(Direction) Output exactly the lines from the first one down to the line containing "S.camera = co", inclusive.

(Supplied material)
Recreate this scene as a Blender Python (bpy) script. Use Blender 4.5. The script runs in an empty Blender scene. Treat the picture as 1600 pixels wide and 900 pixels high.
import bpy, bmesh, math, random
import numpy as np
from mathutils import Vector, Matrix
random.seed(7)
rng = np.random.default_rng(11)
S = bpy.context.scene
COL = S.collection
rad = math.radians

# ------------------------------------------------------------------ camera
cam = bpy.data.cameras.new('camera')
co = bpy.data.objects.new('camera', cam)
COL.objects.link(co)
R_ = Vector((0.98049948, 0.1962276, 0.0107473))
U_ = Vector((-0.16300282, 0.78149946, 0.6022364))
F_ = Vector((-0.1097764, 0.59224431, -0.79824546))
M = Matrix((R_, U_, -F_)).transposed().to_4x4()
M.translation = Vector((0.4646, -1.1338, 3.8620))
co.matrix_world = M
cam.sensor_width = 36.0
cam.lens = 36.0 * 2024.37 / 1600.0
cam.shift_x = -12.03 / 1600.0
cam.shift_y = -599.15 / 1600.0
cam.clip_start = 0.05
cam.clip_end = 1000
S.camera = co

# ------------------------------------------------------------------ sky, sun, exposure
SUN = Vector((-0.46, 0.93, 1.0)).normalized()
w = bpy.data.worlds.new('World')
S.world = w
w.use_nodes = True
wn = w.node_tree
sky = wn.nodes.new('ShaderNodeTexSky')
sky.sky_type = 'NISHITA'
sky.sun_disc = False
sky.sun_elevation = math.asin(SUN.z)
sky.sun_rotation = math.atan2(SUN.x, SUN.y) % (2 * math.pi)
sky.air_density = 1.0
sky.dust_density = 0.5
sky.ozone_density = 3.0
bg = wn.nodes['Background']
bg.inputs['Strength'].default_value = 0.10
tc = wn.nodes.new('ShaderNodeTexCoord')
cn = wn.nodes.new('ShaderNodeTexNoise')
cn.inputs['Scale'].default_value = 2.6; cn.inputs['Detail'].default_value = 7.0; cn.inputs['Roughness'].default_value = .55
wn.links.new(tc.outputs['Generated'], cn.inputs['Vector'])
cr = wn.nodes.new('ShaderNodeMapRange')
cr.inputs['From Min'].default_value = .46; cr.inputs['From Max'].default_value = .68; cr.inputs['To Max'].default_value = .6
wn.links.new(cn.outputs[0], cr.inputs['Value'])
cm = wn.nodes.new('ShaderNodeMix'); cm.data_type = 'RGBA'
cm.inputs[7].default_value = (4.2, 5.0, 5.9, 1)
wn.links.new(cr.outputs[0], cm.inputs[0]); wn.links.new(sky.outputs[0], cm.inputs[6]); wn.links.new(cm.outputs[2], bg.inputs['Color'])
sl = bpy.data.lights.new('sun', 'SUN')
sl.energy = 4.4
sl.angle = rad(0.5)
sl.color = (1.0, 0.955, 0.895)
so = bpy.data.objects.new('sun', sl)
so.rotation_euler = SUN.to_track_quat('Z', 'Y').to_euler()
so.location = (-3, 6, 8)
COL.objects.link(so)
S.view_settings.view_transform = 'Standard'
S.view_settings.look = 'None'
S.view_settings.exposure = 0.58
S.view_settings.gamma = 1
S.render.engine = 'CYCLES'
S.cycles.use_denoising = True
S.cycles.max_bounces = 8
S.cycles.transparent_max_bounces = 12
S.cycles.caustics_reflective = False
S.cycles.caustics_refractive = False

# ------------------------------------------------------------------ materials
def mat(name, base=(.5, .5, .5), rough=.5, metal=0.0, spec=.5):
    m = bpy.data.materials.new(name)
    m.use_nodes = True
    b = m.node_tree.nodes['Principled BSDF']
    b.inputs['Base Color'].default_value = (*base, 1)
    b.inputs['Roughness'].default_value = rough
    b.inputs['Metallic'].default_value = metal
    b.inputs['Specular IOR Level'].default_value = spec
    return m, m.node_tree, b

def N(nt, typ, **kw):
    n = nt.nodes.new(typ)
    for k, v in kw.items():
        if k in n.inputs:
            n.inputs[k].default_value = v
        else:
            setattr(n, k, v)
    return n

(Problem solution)
Recreate this scene as a Blender Python (bpy) script. Use Blender 4.5. The script runs in an empty Blender scene. Treat the picture as 1600 pixels wide and 900 pixels high.
import bpy, bmesh, math, random
import numpy as np
from mathutils import Vector, Matrix
random.seed(7)
rng = np.random.default_rng(11)
S = bpy.context.scene
COL = S.collection
rad = math.radians

# ------------------------------------------------------------------ camera
cam = bpy.data.cameras.new('camera')
co = bpy.data.objects.new('camera', cam)
COL.objects.link(co)
R_ = Vector((0.98049948, 0.1962276, 0.0107473))
U_ = Vector((-0.16300282, 0.78149946, 0.6022364))
F_ = Vector((-0.1097764, 0.59224431, -0.79824546))
M = Matrix((R_, U_, -F_)).transposed().to_4x4()
M.translation = Vector((0.4646, -1.1338, 3.8620))
co.matrix_world = M
cam.sensor_width = 36.0
cam.lens = 36.0 * 2024.37 / 1600.0
cam.shift_x = -12.03 / 1600.0
cam.shift_y = -599.15 / 1600.0
cam.clip_start = 0.05
cam.clip_end = 1000
S.camera = co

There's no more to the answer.